Chuck Prophet
De overrompelende kracht van rock ’n roll werd me dit jaar op SXSW weer eens duidelijk tijdens een optreden van Chuck Prophet. Geen jonkie, op zoek naar (buitenlandse) erkenning, zoals de meeste van de vele honderden artiesten daar in Austin. Maar een veteraan van 51, al meer dan dertig jaar actief als zanger, gitarist en songschrijver.
We zijn even oud, ik volg hem al sinds ik in 1985 het album Gas Food Lodging hoorde van de band Green On Red, waartoe hij net als gitarist was toegetreden. Maar ik ben hem in de loop der jaren ook een beetje kwijtgeraakt. En dat is geheel mijn eigen schuld.
Sinds 1990 is hij actief als solo-artiest. Een kwart eeuw waarin hij dertien solo-platen uitbracht. Ik zou liegen als ik zou zeggen dat ik die allemaal even goed beluisterd heb. Ik vond zijn debuut Brother Aldo prachtig, was een tijdje verslingerd aan No Other Love en zette de platen die erop volgde altijd een keertje op, om ze daarna weer te vergeten.
Gewoon omdat er iets anders was wat om aandacht vroeg.
Zo ontrouw was ik ook waar het zijn optredens betrof. Vaak nam ik me voor weer eens te gaan kijken, en steeds ging ik niet.

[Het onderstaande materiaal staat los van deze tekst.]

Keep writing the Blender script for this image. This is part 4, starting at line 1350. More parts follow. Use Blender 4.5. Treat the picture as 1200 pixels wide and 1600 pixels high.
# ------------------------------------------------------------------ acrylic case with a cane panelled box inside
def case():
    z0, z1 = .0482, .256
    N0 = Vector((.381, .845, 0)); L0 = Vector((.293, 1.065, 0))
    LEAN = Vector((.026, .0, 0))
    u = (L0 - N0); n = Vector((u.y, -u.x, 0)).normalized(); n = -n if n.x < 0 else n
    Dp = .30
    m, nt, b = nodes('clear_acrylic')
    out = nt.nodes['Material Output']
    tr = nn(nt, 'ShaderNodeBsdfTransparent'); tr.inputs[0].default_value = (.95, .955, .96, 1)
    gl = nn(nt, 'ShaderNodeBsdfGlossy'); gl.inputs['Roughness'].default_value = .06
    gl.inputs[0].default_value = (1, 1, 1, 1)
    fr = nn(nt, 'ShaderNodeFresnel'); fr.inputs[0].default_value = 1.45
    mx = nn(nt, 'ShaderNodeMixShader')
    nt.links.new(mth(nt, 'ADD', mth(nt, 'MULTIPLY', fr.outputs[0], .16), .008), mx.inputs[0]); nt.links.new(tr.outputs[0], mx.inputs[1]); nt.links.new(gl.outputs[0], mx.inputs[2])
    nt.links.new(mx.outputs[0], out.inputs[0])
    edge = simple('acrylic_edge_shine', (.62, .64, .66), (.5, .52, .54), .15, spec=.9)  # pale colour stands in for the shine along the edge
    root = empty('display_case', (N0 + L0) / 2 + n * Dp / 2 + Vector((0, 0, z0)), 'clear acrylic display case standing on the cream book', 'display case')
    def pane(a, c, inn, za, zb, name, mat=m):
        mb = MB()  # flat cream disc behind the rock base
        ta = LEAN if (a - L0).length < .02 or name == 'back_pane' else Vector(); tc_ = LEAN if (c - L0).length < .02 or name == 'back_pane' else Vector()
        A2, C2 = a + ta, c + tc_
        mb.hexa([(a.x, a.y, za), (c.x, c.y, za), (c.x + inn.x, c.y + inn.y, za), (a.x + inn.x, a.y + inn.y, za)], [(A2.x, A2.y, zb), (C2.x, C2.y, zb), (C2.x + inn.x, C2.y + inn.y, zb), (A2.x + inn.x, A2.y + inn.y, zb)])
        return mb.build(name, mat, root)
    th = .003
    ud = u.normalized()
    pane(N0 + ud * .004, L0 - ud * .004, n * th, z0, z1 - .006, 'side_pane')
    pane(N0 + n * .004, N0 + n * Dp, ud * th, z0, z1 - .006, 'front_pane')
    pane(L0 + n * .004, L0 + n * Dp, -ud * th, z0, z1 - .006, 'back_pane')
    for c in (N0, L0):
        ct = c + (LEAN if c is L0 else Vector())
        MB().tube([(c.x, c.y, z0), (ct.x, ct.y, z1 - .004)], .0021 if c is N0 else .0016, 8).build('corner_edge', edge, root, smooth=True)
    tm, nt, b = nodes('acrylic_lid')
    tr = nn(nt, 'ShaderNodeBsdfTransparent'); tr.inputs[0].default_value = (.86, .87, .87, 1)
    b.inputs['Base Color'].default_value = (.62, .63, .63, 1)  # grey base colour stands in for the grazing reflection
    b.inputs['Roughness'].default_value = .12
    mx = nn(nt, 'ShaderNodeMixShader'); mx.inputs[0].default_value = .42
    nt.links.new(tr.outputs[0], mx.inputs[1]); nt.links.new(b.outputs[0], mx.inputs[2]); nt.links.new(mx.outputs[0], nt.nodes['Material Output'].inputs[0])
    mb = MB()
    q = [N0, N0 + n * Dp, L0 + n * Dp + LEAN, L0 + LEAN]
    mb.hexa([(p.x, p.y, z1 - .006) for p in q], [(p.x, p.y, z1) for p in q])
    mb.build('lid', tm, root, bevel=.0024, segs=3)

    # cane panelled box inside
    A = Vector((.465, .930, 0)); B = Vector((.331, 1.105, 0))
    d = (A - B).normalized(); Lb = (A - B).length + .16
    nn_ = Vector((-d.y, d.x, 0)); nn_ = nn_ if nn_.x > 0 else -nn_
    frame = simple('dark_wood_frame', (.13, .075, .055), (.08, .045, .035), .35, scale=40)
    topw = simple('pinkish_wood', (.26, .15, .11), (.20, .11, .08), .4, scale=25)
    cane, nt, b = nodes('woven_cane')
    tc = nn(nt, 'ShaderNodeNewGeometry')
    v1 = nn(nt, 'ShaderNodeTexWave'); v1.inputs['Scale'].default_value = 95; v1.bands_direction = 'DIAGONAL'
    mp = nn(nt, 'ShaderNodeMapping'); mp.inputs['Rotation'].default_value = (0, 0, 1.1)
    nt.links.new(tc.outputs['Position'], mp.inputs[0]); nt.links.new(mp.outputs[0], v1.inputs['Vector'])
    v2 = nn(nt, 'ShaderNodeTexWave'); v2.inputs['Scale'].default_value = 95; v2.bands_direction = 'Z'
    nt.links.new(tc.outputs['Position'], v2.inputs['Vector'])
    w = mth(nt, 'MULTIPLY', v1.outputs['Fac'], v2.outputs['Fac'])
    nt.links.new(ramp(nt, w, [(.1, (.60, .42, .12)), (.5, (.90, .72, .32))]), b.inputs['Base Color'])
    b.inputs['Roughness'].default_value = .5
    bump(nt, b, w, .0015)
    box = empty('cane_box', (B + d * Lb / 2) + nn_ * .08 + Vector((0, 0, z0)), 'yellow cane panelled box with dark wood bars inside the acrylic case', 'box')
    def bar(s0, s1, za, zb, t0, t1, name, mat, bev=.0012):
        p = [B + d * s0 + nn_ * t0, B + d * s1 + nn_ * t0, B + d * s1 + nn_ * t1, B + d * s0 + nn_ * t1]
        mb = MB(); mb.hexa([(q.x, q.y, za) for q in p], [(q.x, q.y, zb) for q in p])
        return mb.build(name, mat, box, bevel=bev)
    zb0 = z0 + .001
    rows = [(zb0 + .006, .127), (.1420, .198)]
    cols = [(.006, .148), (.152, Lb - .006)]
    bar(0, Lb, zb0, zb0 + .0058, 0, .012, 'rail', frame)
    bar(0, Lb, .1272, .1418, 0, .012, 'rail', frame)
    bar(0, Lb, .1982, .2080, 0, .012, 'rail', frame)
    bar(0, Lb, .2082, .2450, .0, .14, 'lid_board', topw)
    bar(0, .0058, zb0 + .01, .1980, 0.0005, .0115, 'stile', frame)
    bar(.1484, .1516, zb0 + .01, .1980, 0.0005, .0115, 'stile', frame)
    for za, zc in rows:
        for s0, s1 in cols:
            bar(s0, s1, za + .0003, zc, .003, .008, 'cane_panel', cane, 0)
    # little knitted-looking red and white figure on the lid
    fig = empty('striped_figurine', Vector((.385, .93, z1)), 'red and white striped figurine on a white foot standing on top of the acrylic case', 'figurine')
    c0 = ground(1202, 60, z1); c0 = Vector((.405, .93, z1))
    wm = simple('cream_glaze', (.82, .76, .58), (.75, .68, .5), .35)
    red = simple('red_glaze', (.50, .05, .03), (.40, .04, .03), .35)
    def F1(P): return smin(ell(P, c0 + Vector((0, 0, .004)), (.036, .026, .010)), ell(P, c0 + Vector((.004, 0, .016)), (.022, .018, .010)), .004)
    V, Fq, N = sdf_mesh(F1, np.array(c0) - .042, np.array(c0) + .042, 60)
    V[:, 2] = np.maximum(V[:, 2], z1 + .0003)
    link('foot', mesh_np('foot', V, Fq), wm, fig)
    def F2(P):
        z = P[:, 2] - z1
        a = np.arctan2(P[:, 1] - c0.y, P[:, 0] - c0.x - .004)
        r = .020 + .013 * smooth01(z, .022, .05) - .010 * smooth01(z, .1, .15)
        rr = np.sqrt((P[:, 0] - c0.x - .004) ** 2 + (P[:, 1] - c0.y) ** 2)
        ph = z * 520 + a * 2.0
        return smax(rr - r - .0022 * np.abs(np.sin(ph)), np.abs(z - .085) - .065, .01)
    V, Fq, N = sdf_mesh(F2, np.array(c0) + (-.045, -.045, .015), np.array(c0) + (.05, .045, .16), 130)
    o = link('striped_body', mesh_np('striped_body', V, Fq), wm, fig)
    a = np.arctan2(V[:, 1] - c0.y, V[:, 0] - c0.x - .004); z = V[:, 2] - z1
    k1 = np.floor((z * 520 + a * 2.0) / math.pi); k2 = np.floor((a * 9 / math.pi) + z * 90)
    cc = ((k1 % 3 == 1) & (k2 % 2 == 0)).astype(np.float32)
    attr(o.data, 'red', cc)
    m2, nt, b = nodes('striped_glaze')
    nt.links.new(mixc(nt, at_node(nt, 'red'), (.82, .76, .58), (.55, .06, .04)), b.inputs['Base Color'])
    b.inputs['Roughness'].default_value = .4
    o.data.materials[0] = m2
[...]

Best gek eigenlijk. In 2006 wel een zak geld uitgeven om Green On Red (met naast Prophet natuurlijk zanger Dan Stuart en toetsenist Chris Cacavas) in Londen het album Gas Food Lodging integraal te horen spelen (was prachtig). Maar niet thuisgeven als Prophet, toch een belangrijke kracht in de band, om de hoek komt spelen.
Stom, stom, stom. Wat heb ik veel mooist aan me voorbij laten gaan, realiseerde ik met toen ik Chuck Prophet met zijn Mission Express in Austin zag spelen.
In de achtertuin van Yard Dog (een galerie die onder meer de prachtige schilderijen van Tom Russell en Jon Langford verhandelt), op aanraden van Prophet-fan Tim Knol die alles meezong.
Meteen was ik verkocht. Geweldige band om te beginnen, en wat een tempo. In een minuut of veertig jaste Prophet er een dozijn liedjes doorheen, die allemaal iets opbeurends hadden. Rock ’n roll zoals alleen Amerikanen van Bruce Springsteen tot Wilco lijken te kunnen spelen. Ik herkende geen liedje, maar het leek alsof ik alles meteen kon meezingen. Zo goed zijn de Prophet-songs. Prachtig dat stukje Lodi van Creedence Clearwater Revival waarmee hij Wish Me Luck inleidde. En wat een hit ook, You Did (Bomb Shooby Dooby Bomb). Er konden nog geen honderd man voor dat podium staan, zo klein was het daar, maar iedereen danste en brulde mee.
Rock ’n roll spelen als noodzaak. Omdat het leuk is natuurlijk, maar ook omdat hij niet anders kan. Dat doet Chuck Prophet. In Austin tijdens een stuk of vier optredens per dag, en de rest van het jaar ook avond aan avond.
Ik schaamde me voor mijn eigen onoplettendheid en besloot eenmaal thuisgekomen me eens goed in Prophets oeuvre te verdiepen.
Kan ik iedereen aanraden. Zelf zegt hij in een recent interview dat hij geen muziek maakt om succesvol mee te worden, maar ‘to make sense of things’. Het is die instelling die hem keer op keer weer naar het podium en de studio drijft. Proberen vat te krijgen op het leven, de krankzinnig geworden buitenwereld en daarmee op zichzelf.
Hij hoopt nog eens een echt klassiek album te maken, zodat alles goed komt. Maar ik hoop eigenlijk dat hij moet blijven zoeken en zijn bestemming nooit bereikt. Zoekende muzikanten spelen gepassioneerder dan zij die alles al gevonden hebben.
En op al zijn platen staan steeds minstens vier prachtliedjes, van Brother Aldo tot op zijn vorig jaar verschenen Night Surfer. Hij zingt een beetje nasaal zoals Ray Davies en rockt met die ogenschijnlijke vanzelfsprekendheid zoals Tom Petty dat doet.
Op Here Comes The Summer komt hij alleen. Maar dat heeft Bruce Springsteen en Ray Davies ook nooit gehinderd in het geven van weergaloze concerten.
Chuck Prophet solo belooft een onvergetelijk optreden te worden. Ik sta vooraan en ken nu wel alle liedjes.